My Mom is a different story and one that I have taken care and time to reflect on to do her memory justice. We were not close like some of my brothers were. I was the oldest child and my Mom put great demands on me. Our disconnect was that my Mom was not direct, she was a manipulator. If she wanted or expected something, she never asked directly, she would find an indirect, and often guilt laden, way to deliver the message. My Mom was determined that I would follow in my Dad’s academic footsteps which was daunting since he was National Honor Society in high school and graduated pre-med from Duke University and University of Pennsylvania Dental school Magna Cum Laude. I remember playing with his Phi Beta Kappa key as a child. All in all, I managed the National Honor Society but graduated Davidson College as “Didn’t Flunk Outta”. School, in general, did not interest me but fortunately it came easy enough for me to earn a college degree.

My earliest memory of my disconnect with my Mom came on the first day of school heading into the fourth grade. I should have sensed something was afoot when she told me she was driving me to school (we walked ten miles each way uphill in the snow for our entire elementary school career). On the way, she told me that I had been selected for the “Accelerated Class”. I didn’t know exactly what it was, but I sensed I was being carved out of the herd. Turns out, she had decided for me that I would be a nerd for the rest of my elementary school career. Everyone else rotated classmates each year but not us, we were together for all three years. My classmates were and are great people, but kids want to be accepted not ostracized and we were definitely the nerd class to our peers. I was incensed that my Mom had made the decision without discussing it and sprung it on me at the last minute. I expressed my displeasure after walking home from school and was informed that my parents had tested my IQ. I asked what it was and the answer was “we know what you are capable of”. I still have no idea what my IQ is, but it must be over 70. The pattern would repeat itself throughout my life. Don’t get me wrong, I loved my Mom and I now have a perspective on how her childhood made her who she was.

4 thoughts on “Whence I Came

  • Beautifully worded, as always…I so agree with the fact that parenting has no handbook….I came to understand that my parents did not have examples of being a parent…they were raised by immigrants who knew nothing but hard work..that’s why photos of the old days had such solemn expressions…I made my own way

  • There are exceptions to every axiom. As one adopted as an infant—a war baby, if you will—I wonder daily how I became who I am. I share zero traits with my adoptive parents.
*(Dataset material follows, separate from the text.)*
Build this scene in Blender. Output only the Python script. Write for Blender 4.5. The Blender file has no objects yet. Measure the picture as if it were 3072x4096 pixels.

While I have been able to finally learn who my birthparents are, both are deceased. I have half-siblings I’ve never met so I can glean nothing from them. Additionally, information regarding my heritage imbued upon me from my earliest remembrance has been determined to be an out right falsehood. It turns out I really was a blank slate upon which I chose and I applied the colors, hues and nuances that would define me. Perhaps I unconsciously chose to not follow the lead of the adults that influenced my childhood. I honestly do not know. If nothing else, what I learned from my earliest memories is that I always had a choice. I dont know how I knew that but know it, I did. And the more I was told I couldn’t choose, the more I chose. I still choose today…every day, every hour, every moment. An inherent right, not taught…not learned…inherent. You made the right choices, Clay Poindexter. Good job!